Yes, it should sound as if on an old phone.
And if we need to amplify, I guess we could do that externally with a lav mike or something, but overall I think it would be best to try it without.

Christine

TelePlay

Quote from: Christine on September 13, 2016, 01:12:20 PM
The idea is that we would have a number of phones with the receivers off the hook. We would like to have recorded voices/music coming from these receivers.

Given the size of a receiver in a telephone handset, the sound produced by one would be lost before reaching the front row, unless you had dozens of phones but that is most likely a lot less than the "number of phones" you are planning to use. And, multiple phones cranked to max, just under distortion, would still be hard to understand by the front row.

I tried to hook up a phone system directly into a board for On Golden Pond and that failed. Used an adapter something like this

http://www.ebay.com/itm/VEC-TRX-20-3-5MM-Direct-Connect-Telephone-Record-Device-ADAPTER-ONLY-/122133097245

which worked well to attach a recorder to a TT phone but did not work well feeding the signal into a digital sound board. Was also using a TelTone 4 simulator to make the phones work. Seems modern digital boards are very touchy and sensitive to what is generated by two old phones running on a POTS simulator. There is probably a way to match and filter such a hook up but we didn't have time to get that done. There are much more expensive adapters on eBay but I guess that doesn't mean they would not produce the same problems as the cheaper ones. It might have been something as simple as the RF generated by all the wiring needed to run the stage lights was being picked up by the "intended phone system" and feed into the board. Or a combinations of the two.

We ended up putting a directional mic on a stand near the off stage phone so that side of the conversation was picked up by the mic. That feed was clipped and fuzzed to match a the sound spectrum of a typical old phone. Using the mic allowed the audience to hear the off stage part of the call. A special speaker was placed under the on-stage phone table to produce the unseen actors voice from the point of the on stage actors location. That gave us board control over the volume and it was set loud enough to be heard by the first 10 rows and to be picked up by the stage mics to be fed into the mains for the rest of the house.

There are a couple of ways to do what you want to do, place a hidden mic near the phones receiver and amplify that through the board to either stage monitor or special speakers (to create a directional source on stage) or through house speakers for better but general sound. Easiest way is to put special speakers near the phones and drive them through the sound system by feeding clipped and fuzzed up sounds through the board to those speakers. That would eliminate the phone handset receivers. That seems like the easiest way to do that, but then, from what you posted, I'm not quite sure of what you want to do.

But since you are planning to use recorded sound effects, that makes it even easier than putting a mic on a live actor.

Hopefully, this will give you some ideas, many of which you may have already thought of.

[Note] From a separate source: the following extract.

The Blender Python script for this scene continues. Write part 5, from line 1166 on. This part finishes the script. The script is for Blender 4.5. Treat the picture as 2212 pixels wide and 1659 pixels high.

All smoke and mirrors most of the time, right?


dsk

Before we are making any suggestions of how the signal should be sent to the amplifier, it is important to know if you are going to generate ringing current to get the real telephone ringing or not.   The use of the rotary dial is another issue.

dsk

Christine

They do have a beautiful ring, but I think we would just be doing voice. And I'm not sure the voices will even have to be intelligible other than the tone of the voice. I'm imagining something along the lines of the adult voices in Charlie Brown, if that rings a bell.

dsk

To get all the natural noise, echo and whatever a true telephone line have, the enclosed circuit will be one of the simplest solutions doing just that.

No dial tone, no ringing, but when both telephones goes off hook you get a voice path between the phones. What you record is what you will hear listening on the line.  The few components will work for most systems, but may be changed as needed.  Ring signals, dial tones and the sound of dialing may be downloaded or just recorded with a regular microphone.

dsk

Christine

#8
Thanks again That seems like a simple solution. I can't wait to try it out.